Intervention de Jacques Baudot

Réunion du 21 décembre 2004 à 16h30
Turquie — Débat sur une déclaration du gouvernement suite

Photo de Jacques BaudotJacques Baudot :

Monsieur le président, madame la ministre, monsieur le ministre, mes chers collègues, je serai peut-être moins optimiste ou moins lyrique que mon collègue Jacques Blanc.

La Turquie comme l'Europe n'ont ni intérêt ni vocation à cette adhésion. Je m'en explique.

La Turquie n'est pas en Europe, ni historiquement, ni géographiquement, ni culturellement : 95 % de son territoire est situé en Asie ; elle possède des frontières avec huit pays, frontières qu'il faudra sécuriser.

Sa situation géographique et surtout géopolitique est l'une des plus complexes de la région. La Turquie est écartelée entre sa politique étrangère, sa fidélité aux Etats-Unis, sa volonté non unanime de rejoindre l'Union européenne - on dit que les Turcs sont unanimes à ce sujet, mais je n'en sais rien - ses zones de tensions avec le monde grec et kurde et sa coopération avec ses voisins arabes et caucasiens, autant de lignes de fracture qui divisent.
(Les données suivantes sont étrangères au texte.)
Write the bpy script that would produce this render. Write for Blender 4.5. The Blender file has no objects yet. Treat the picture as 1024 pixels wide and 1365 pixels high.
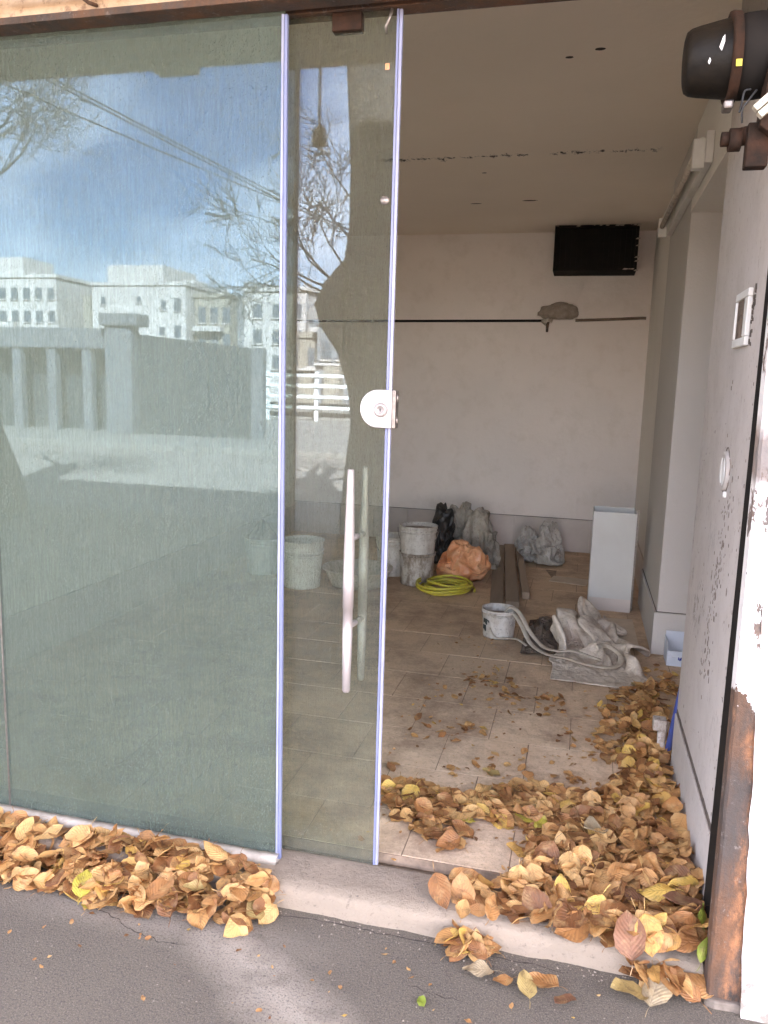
import bpy, bmesh, math, random
from math import sin, cos, pi, radians, atan2, sqrt
from mathutils import Vector, Matrix, noise
import numpy as np
random.seed(7)
sc = bpy.context.scene
C = sc.collection
# ------------------------------------------------------------------ camera
CAM = Vector((0, -2.08, 1.5)); YAW, PIT, ROLL = [radians(v) for v in (13.9, 9.1, 1.65)]
F_ = Vector((-sin(YAW)*cos(PIT), cos(YAW)*cos(PIT), -sin(PIT)))
R0 = F_.cross(Vector((0, 0, 1))).normalized(); U0 = R0.cross(F_)
R_ = R0*cos(ROLL)+U0*sin(ROLL); U_ = -R0*sin(ROLL)+U0*cos(ROLL)
cd = bpy.data.cameras.new('camera'); cam = bpy.data.objects.new('camera', cd); C.objects.link(cam)
cam.matrix_world = Matrix.Translation(CAM) @ Matrix((R_, U_, -F_)).transposed().to_4x4()
cd.sensor_fit = 'VERTICAL'; cd.sensor_height = 36; cd.lens = 1050/1365*36
cd.clip_start = .05; cd.clip_end = 1000
sc.camera = cam
# ------------------------------------------------------------------ sky + sun
SUN_EL, SUN_AZ = radians(36), radians(24)        # azimuth from +Y towards +X: the sun stands behind the shop
w = bpy.data.worlds.new('World'); sc.world = w; w.use_nodes = True
nt = w.node_tree; nt.nodes.clear()
def wn(t, **k):
    n = nt.nodes.new(t)
    for a, b in k.items(): setattr(n, a, b)
    return n
sky = wn('ShaderNodeTexSky', sky_type='NISHITA'); sky.sun_disc = False
sky.sun_elevation = SUN_EL; sky.sun_rotation = SUN_AZ; sky.air_density = 1.0; sky.dust_density = .3; sky.ozone_density = 2.5
tc = wn('ShaderNodeTexCoord'); mp = wn('ShaderNodeMapping'); mp.inputs['Scale'].default_value = (1, 1, 2.2); mp.inputs['Location'].default_value = (1.35, .6, .2)
nt.links.new(tc.outputs['Generated'], mp.inputs[0])
n1 = wn('ShaderNodeTexNoise'); n1.inputs['Scale'].default_value = 1.7; n1.inputs['Detail'].default_value = 9; n1.inputs['Roughness'].default_value = .55; n1.inputs['Distortion'].default_value = .5
nt.links.new(mp.outputs[0], n1.inputs['Vector'])
cr = wn('ShaderNodeValToRGB'); cr.color_ramp.elements[0].position = .43; cr.color_ramp.elements[1].position = .62
nt.links.new(n1.outputs[0], cr.inputs[0])
mx = wn('ShaderNodeMixRGB'); mx.inputs[2].default_value = (9.5, 9.9, 10.4, 1)
ml = wn('ShaderNodeMath', operation='MULTIPLY'); ml.inputs[1].default_value = .8
nt.links.new(cr.outputs[0], ml.inputs[0]); nt.links.new(ml.outputs[0], mx.inputs[0]); hs = wn('ShaderNodeHueSaturation'); hs.inputs['Saturation'].default_value = 1.12; hs.inputs["Value"].default_value = .74; nt.links.new(sky.outputs[0], hs.inputs['Color']); nt.links.new(hs.outputs[0], mx.inputs[1])
bg = wn('ShaderNodeBackground'); bg.inputs[1].default_value = .05
nt.links.new(mx.outputs[0], bg.inputs[0]); wo = wn('ShaderNodeOutputWorld'); nt.links.new(bg.outputs[0], wo.inputs[0])
ld = bpy.data.lights.new('sun', 'SUN'); ld.energy = 5.0; ld.angle = radians(.5); ld.color = (1, .95, .87)
sun = bpy.data.objects.new('sun', ld); C.objects.link(sun)
sd = Vector((sin(SUN_AZ)*cos(SUN_EL), cos(SUN_AZ)*cos(SUN_EL), sin(SUN_EL)))
sun.rotation_euler = sd.to_track_quat('Z', 'Y').to_euler(); sun.location = (4, 6, 12)
sc.view_settings.view_transform = 'Standard'; sc.view_settings.look = 'None'; sc.view_settings.gamma = 1
sc.view_settings.use_curve_mapping = False; sc.view_settings.exposure = 5.15
sc.view_settings.use_white_balance = True; sc.view_settings.white_balance_temperature = 7000; sc.view_settings.white_balance_tint = 22
sc.render.engine = 'CYCLES'
cy = sc.cycles; cy.use_denoising = True; cy.max_bounces = 10; cy.diffuse_bounces = 6; cy.glossy_bounces = 4
cy.transparent_max_bounces = 16; cy.transmission_bounces = 4; cy.caustics_reflective = False; cy.caustics_refractive = False
cy.sample_clamp_indirect = 6

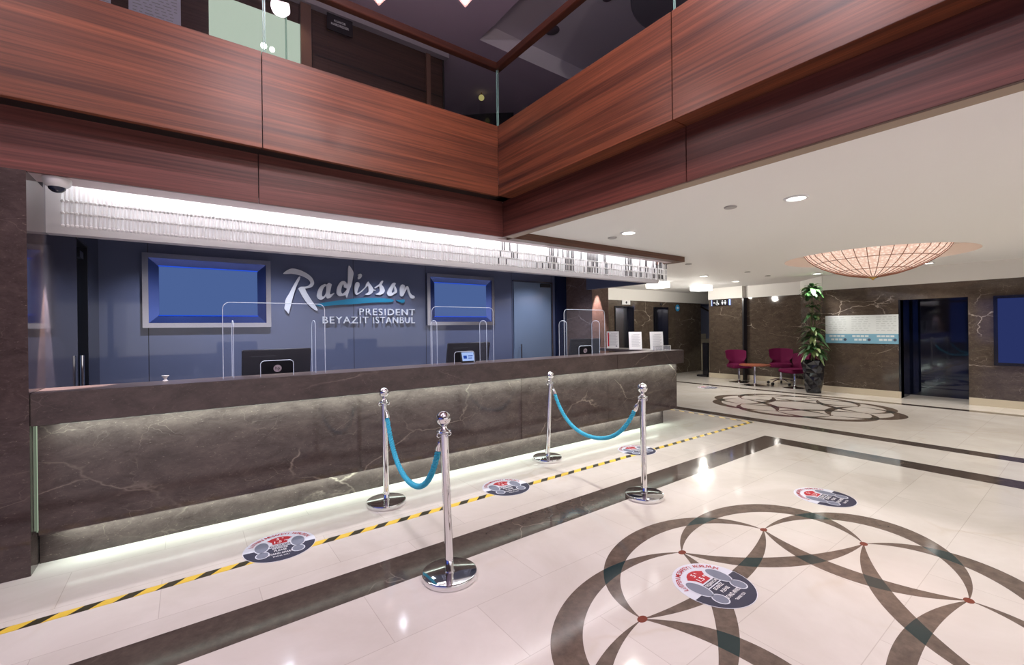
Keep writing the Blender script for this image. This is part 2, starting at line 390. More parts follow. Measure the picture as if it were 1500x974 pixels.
# walls of the lobby at the right
dY0,dY1=1.53,2.46
wr=MB(); wr.box(XR,XR+.2,dY1,3.77,0,2.21).box(XR,XR+.2,YF,dY0,0,2.21).box(XR,XR+.2,dY0,dY1,1.925,2.21)
struct('wall_right',wr,M_marbw)
struct('trim_1',MB().box(XR-.012,XR+.2,YF,3.77,2.21,cz),M_frieze)
bb=MB().box(XR-.015,XR+.02,dY1,3.77,0,.13).box(XR-.015,XR+.02,YF,dY0,0,.13)
struct('baseboard_right',bb,M_base)
RT=[(XR,3.77),(XR+.2,3.77),(12.4,4.35),(12.4,4.55),(12.2,4.55)]
struct('wall_return',MB().prism(RT,2.21,lambda a,b,c:(a,b,c)),M_marbw)
struct('trim_2',MB().prism([(a-.008,b+.008) for a,b in RT],cz-2.21,lambda a,b,c:(a,b,2.21+c)),M_frieze)
struct('baseboard_return',MB().prism([(XR-.012,3.77),(XR,3.76),(12.2,4.54),(12.19,4.56)],.13,lambda a,b,c:(a,b,c)),M_base)
struct('wall_seating',MB().box(12.2,12.4,4.5,5.9,0,2.21),M_marbw)
struct('wall_column',MB().box(12.05,12.4,5.9,6.85,0,2.21),M_marbw)
struct('trim_3',MB().box(12.19,12.4,4.5,5.9,2.21,cz).box(12.04,12.4,5.9,6.86,2.21,cz),M_frieze)
struct('baseboard_seating',MB().box(12.18,12.2,4.5,5.9,0,.13).box(12.03,12.05,5.9,6.86,0,.13),M_base)
struct('trim_4',MB().box(12.03,12.2,5.86,5.90,0,2.21),M_blk)
# dark entrance: recessed glass door
struct('door_1',MB().box(12.0,12.03,dY0-.3,dY1+.4,0,2.1),M_dglass)
struct('trim_5',MB().box(XR-.01,XR+.6,dY1,dY1+.03,0,1.93).box(XR+.2,12.0,dY0-.3,dY0,0,2.1).box(XR+.2,12.0,dY1+.03,dY1+.3,0,2.1),M_blkg)
struct('ceiling',MB().box(XR+.2,12.0,dY0-.3,dY1+.4,1.925,1.96),M_blkg)
# lift wall
lw=MB(); LY=8.1
lifts=[(9.46,10.28),(11.19,11.91)]
xs=[6.2,9.46,10.28,11.19,11.91,13.75]
for a,b in ((6.2,9.46),(10.28,11.19),(11.91,13.75)): lw.box(a,b,LY,LY+.2,0,2.21)
for a,b in lifts: lw.box(a,b,LY,LY+.2,2.05,2.21)
struct('wall_lift',lw,M_marbw)
struct('trim_6',MB().box(6.2,15,LY-.012,LY+.2,2.21,cz),M_frieze)
struct('wall_stair',MB().box(14.9,15.0,6.5,9.0,0,2.6).box(13.75,15,8.9,9.0,0,2.6),plain('stair_wall_blue',(.17,.18,.25),.5))
struct('wall_corridor',MB().box(12.4,15,6.3,6.4,0,2.6),M_marbw)
# pillar at the right end of the desk, wall behind reception
struct('wall_pillar',MB().box(6.2,6.66,5.85,8.1,0,cz),M_marbp)
struct('wall_back',MB().box(-.77,6.2,YB,YB+.15,0,2.8),M_bglass)
sm=MB()
for x in (-.35,1.98,3.13,4.86,5.84): sm.box(x-.003,x+.003,YB-.001,YB+.01,.0,2.7)
struct('trim_7',sm,M_black)
struct('trim_8',MB().box(5.93,6.2,YB-.05,YB,0,2.7),plain('deep_blue_jamb',(.01,.016,.05),.15))
struct('wall_left',MB().box(-4,-.77,3.885,4.28,0,2.452),M_marb)
struct('wall_left',MB().box(-.97,-.77,4.28,5.40,0,2.7).box(-.97,-.77,5.4,5.9,2.31,2.7),marble('side_wall_marble',(.03,.028,.035),(.075,.066,.08),(.4,.36,.42),1.0,.08,.6))
struct('wall_left',MB().box(-.97,-.77,5.9,YB,0,2.7),M_blkg)
d=thing('door_2',None,None); d['kind']='structure'
obj('door_leaf',MB().box(-.90,-.86,5.4,5.9,0,2.30),M_bglass2,d)
obj('door_frame',MB().box(-.86,-.765,5.885,5.9,0,2.31).box(-.86,-.765,5.4,5.9,2.295,2.31),M_blk,d)
obj('door_handle',MB().cyl((-.745,5.42,.85),(-.745,5.42,1.27),.013).cyl((-.86,5.42,.9),(-.745,5.42,.9),.008),M_chrome,d)
obj('door_closer',MB().box(-.80,-.77,5.55,5.72,2.16,2.22),M_blk,d)
d=thing('door_3',None,None); d['kind']='structure'
obj('door_leaf',MB().box(4.89,5.80,YB-.03,YB-.005,0,2.33),M_bglass2,d,bevel=.002)
obj('door_handle',MB().cyl((5.0,YB-.1,.75),(5.0,YB-.1,1.17),.014).cyl((5.0,YB-.1,.8),(5.0,YB-.03,.8),.008).cyl((5.0,YB-.1,1.1),(5.0,YB-.03,1.1),.008),M_chrome,d)
obj('door_closer',MB().box(5.52,5.76,YB-.075,YB-.03,2.25,2.32),M_blk,d,bevel=.004)
obj('door_frame',MB().box(4.87,5.83,YB-.04,YB,2.335,2.36).box(5.81,5.84,YB-.04,YB,0,2.36),M_steel,d)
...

La Turquie compte plus de soixante-dix peuples, cinquante langues, autant de religions et de sectes. Tous ces groupes ethniques bénéficieront de la nationalité turque et deviendront des Européens.

Intégrer un nouveau pays dans le « club européen » implique d'accepter ses tensions internes et externes, ainsi que ses choix diplomatiques et géopolitiques.

La Turquie ne respecte pas les droits fondamentaux : refus de reconnaître le génocide arménien, occupation militaire de Chypre, pratique de la torture, traitements inhumains, surtout vis-à-vis des femmes.

A qui pourrait-on faire croire que l'officialisation du turc comme langue européenne officielle, ainsi que le prévoit le rapport Brock publié au début de l'année 2004, le vote des crédits de pré-adhésion - qui représentent un milliard d'euros sur plusieurs années et que le Sénat a votés -, ou l'ouverture des négociations puissent ne pas déboucher sur l'adhésion ? Il faut être lucide !

La Turquie dominera arithmétiquement dans toutes les instances communautaires. La question financière relative à cette adhésion est « un casse-tête budgétaire en perspective », comme le titrait le journal Les Echos voilà quelques jours. De l'aveu même de la Commission européenne, le calcul est purement hypothétique. Le Centre pour les études européennes chiffre la facture annuelle à 20 milliards d'euros à compter de 2020, soit 4 euros par mois pour chaque ressortissant de l'Union européenne, et ce pendant vingt-cinq ans.

Je ne parlerai pas des délocalisations, qui seront inévitables. Le salaire horaire est de 1, 5 euro en Turquie, alors qu'il est de 25 euros en France. La protection des salariés est inexistante.

Madame le ministre monsieur le ministre, nous avons pris bonne note des promesses de M. le Président Jacques Chirac à Bruxelles : « C'est à la Turquie de s'adapter à l'Europe et non l'inverse. Le Parlement français sera consulté en permanence. »

Le Président de la République a prouvé, s'il en était besoin, qu'il était un homme d'Etat. Il faut savoir reconnaître son attitude courageuse à contre-courant.